3D scene scripts:
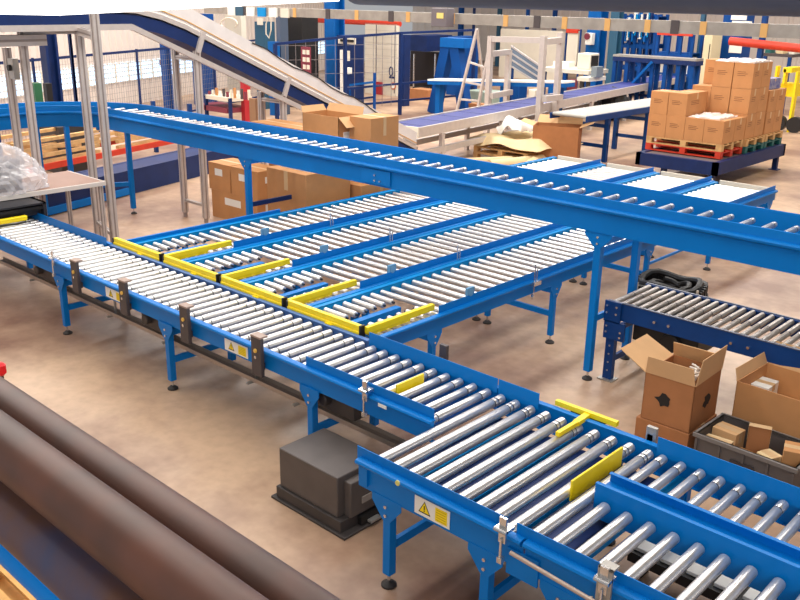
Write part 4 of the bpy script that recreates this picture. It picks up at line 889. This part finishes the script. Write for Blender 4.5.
MB().bar(q0+qn*0.3+Vector((0,0,0.42)), q1+qn*0.3+Vector((0,0,0.42)), 0.56, 0.03).build('top_deck', DNAVY, t)
for zz, nm, mm in ((0.08, 'foot_rail', BLUE),): MB().bar(q0-qn*0.06+Vector((0,0,zz)), q0.lerp(q1, 0.5)-qn*0.06+Vector((0,0,zz)), 0.04, 0.12).build(nm, mm, t)
# rack of wooden pallets with red beams, behind the platform
t = thing('pallet_rack', 'red-beamed rack holding wooden pallets, seen beneath the raised conveyor at left', 'rack', (-16, 9, 0))
k0 = q0+qn*1.6-qd*2.5; k1 = q1+qn*1.6
for k in range(5):
    p = k0.lerp(k1, k/4)
    for s in (0, 1): MB().bar(p+qn*s*1.0, p+qn*s*1.0+Vector((0,0,1.15)), 0.08, 0.08).build('upright', NAVY, t)
for s in (0, 1): MB().bar(k0+qn*s*1.0+Vector((0,0,0.42)), k1+qn*s*1.0+Vector((0,0,0.42)), 0.06, 0.11).build('red_beam', REDP, t)
for j in range(4):
    p = k0.lerp(k1, 0.03+j*0.25); e = k0.lerp(k1, 0.03+j*0.25+0.2)
    o = thing('pallet', ['leftmost', 'second', 'third', 'rightmost'][j]+' wooden pallet on the red-beamed rack, counted from the left', 'pallet', (p.x, p.y, 0.48), 'wooden pallets in the left rack')
    for zz in (0.50, 0.62, 0.76, 0.9): MB().bar(p+qn*0.05+Vector((0,0,zz)), e+qn*0.05+Vector((0,0,zz)), 0.09, 0.06).build('deck_board', WOOD, o); MB().bar(p+qn*0.9+Vector((0,0,zz)), e+qn*0.9+Vector((0,0,zz)), 0.09, 0.06).build('deck_board', WOOD, o)
    MB().bar(p+qn*0.1+Vector((0,0,0.85)), e+qn*0.5+Vector((0,0,0.6)), 0.04, 0.08).build('diagonal_board', WOOD, o)
far('green_cabinet', 'small green cabinet seen above the raised conveyor between the left posts', 'cabinet', 31, 84, 43, 108, 8.3, 0.5, GREEN, z0=0.95)
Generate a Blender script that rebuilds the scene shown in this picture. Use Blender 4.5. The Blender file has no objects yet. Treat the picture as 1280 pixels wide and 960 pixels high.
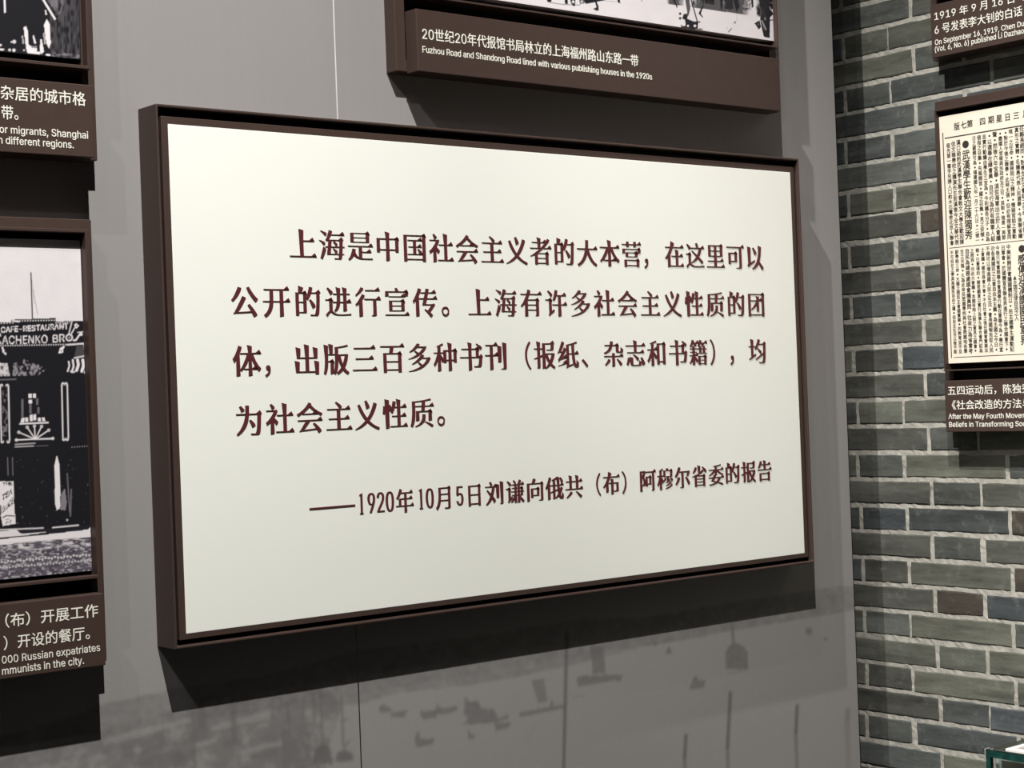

Work instructions -> Copy the material above in full and exactly, skipping pictures.

Written solution ->
Write part 4 of the bpy script that recreates this picture. It picks up at line 889. This part finishes the script. Write for Blender 4.5.
MB().bar(q0+qn*0.3+Vector((0,0,0.42)), q1+qn*0.3+Vector((0,0,0.42)), 0.56, 0.03).build('top_deck', DNAVY, t)
for zz, nm, mm in ((0.08, 'foot_rail', BLUE),): MB().bar(q0-qn*0.06+Vector((0,0,zz)), q0.lerp(q1, 0.5)-qn*0.06+Vector((0,0,zz)), 0.04, 0.12).build(nm, mm, t)
# rack of wooden pallets with red beams, behind the platform
t = thing('pallet_rack', 'red-beamed rack holding wooden pallets, seen beneath the raised conveyor at left', 'rack', (-16, 9, 0))
k0 = q0+qn*1.6-qd*2.5; k1 = q1+qn*1.6
for k in range(5):
    p = k0.lerp(k1, k/4)
    for s in (0, 1): MB().bar(p+qn*s*1.0, p+qn*s*1.0+Vector((0,0,1.15)), 0.08, 0.08).build('upright', NAVY, t)
for s in (0, 1): MB().bar(k0+qn*s*1.0+Vector((0,0,0.42)), k1+qn*s*1.0+Vector((0,0,0.42)), 0.06, 0.11).build('red_beam', REDP, t)
for j in range(4):
    p = k0.lerp(k1, 0.03+j*0.25); e = k0.lerp(k1, 0.03+j*0.25+0.2)
    o = thing('pallet', ['leftmost', 'second', 'third', 'rightmost'][j]+' wooden pallet on the red-beamed rack, counted from the left', 'pallet', (p.x, p.y, 0.48), 'wooden pallets in the left rack')
    for zz in (0.50, 0.62, 0.76, 0.9): MB().bar(p+qn*0.05+Vector((0,0,zz)), e+qn*0.05+Vector((0,0,zz)), 0.09, 0.06).build('deck_board', WOOD, o); MB().bar(p+qn*0.9+Vector((0,0,zz)), e+qn*0.9+Vector((0,0,zz)), 0.09, 0.06).build('deck_board', WOOD, o)
    MB().bar(p+qn*0.1+Vector((0,0,0.85)), e+qn*0.5+Vector((0,0,0.6)), 0.04, 0.08).build('diagonal_board', WOOD, o)
far('green_cabinet', 'small green cabinet seen above the raised conveyor between the left posts', 'cabinet', 31, 84, 43, 108, 8.3, 0.5, GREEN, z0=0.95)
Generate a Blender script that rebuilds the scene shown in this picture. Use Blender 4.5. The Blender file has no objects yet. Treat the picture as 1280 pixels wide and 960 pixels high.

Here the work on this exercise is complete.